**WORK REQUIRED:**
Copy every line of the following data that includes the string "scene".
── DATA
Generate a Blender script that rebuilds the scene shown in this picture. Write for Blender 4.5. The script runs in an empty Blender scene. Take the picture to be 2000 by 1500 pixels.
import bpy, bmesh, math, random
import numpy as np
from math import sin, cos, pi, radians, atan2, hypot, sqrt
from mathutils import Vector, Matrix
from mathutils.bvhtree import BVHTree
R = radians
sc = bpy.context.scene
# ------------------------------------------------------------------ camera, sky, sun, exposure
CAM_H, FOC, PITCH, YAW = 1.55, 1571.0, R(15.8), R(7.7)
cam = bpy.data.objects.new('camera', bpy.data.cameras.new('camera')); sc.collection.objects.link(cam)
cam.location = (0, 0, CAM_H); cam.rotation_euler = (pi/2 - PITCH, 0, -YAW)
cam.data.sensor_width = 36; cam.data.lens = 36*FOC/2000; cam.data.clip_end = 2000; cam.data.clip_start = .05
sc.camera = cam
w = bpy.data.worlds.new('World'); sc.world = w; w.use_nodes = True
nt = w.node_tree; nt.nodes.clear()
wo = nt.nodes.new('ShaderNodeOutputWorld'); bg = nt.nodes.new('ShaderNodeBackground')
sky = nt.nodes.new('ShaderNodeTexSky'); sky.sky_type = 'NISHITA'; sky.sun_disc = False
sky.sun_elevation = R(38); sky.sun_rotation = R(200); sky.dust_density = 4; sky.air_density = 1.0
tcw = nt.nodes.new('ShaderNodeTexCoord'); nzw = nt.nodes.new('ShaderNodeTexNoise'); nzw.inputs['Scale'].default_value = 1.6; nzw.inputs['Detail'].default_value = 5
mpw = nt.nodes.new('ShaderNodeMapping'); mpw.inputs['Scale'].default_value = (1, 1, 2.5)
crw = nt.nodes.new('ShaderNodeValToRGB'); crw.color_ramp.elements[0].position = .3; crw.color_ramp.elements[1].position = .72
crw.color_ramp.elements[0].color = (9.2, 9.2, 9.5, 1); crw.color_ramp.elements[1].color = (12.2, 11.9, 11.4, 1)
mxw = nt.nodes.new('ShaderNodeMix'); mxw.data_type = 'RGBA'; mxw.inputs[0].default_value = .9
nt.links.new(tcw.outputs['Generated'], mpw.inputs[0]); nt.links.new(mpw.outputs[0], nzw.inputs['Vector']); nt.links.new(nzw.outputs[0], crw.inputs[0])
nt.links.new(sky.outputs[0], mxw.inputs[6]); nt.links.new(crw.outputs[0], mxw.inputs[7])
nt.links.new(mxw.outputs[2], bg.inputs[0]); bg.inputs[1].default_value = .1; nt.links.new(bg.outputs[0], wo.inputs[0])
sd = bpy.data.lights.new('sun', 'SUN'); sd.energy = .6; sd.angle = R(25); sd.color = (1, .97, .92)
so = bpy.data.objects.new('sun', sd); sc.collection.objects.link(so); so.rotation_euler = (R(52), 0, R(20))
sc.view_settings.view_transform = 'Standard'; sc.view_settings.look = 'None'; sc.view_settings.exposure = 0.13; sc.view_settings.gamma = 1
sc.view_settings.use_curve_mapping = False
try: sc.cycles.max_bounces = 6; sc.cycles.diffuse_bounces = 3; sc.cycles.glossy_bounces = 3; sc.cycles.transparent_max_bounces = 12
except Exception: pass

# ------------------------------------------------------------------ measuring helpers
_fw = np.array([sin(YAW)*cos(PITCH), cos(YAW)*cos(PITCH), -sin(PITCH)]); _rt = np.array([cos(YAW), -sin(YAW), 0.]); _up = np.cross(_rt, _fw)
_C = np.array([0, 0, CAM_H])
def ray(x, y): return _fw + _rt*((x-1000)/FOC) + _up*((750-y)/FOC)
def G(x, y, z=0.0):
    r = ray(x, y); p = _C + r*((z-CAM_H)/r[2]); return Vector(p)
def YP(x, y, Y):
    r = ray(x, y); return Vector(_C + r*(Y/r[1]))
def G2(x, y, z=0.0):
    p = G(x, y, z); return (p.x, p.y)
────
**SOLUTION:**
Generate a Blender script that rebuilds the scene shown in this picture. Write for Blender 4.5. The script runs in an empty Blender scene. Take the picture to be 2000 by 1500 pixels.
sc = bpy.context.scene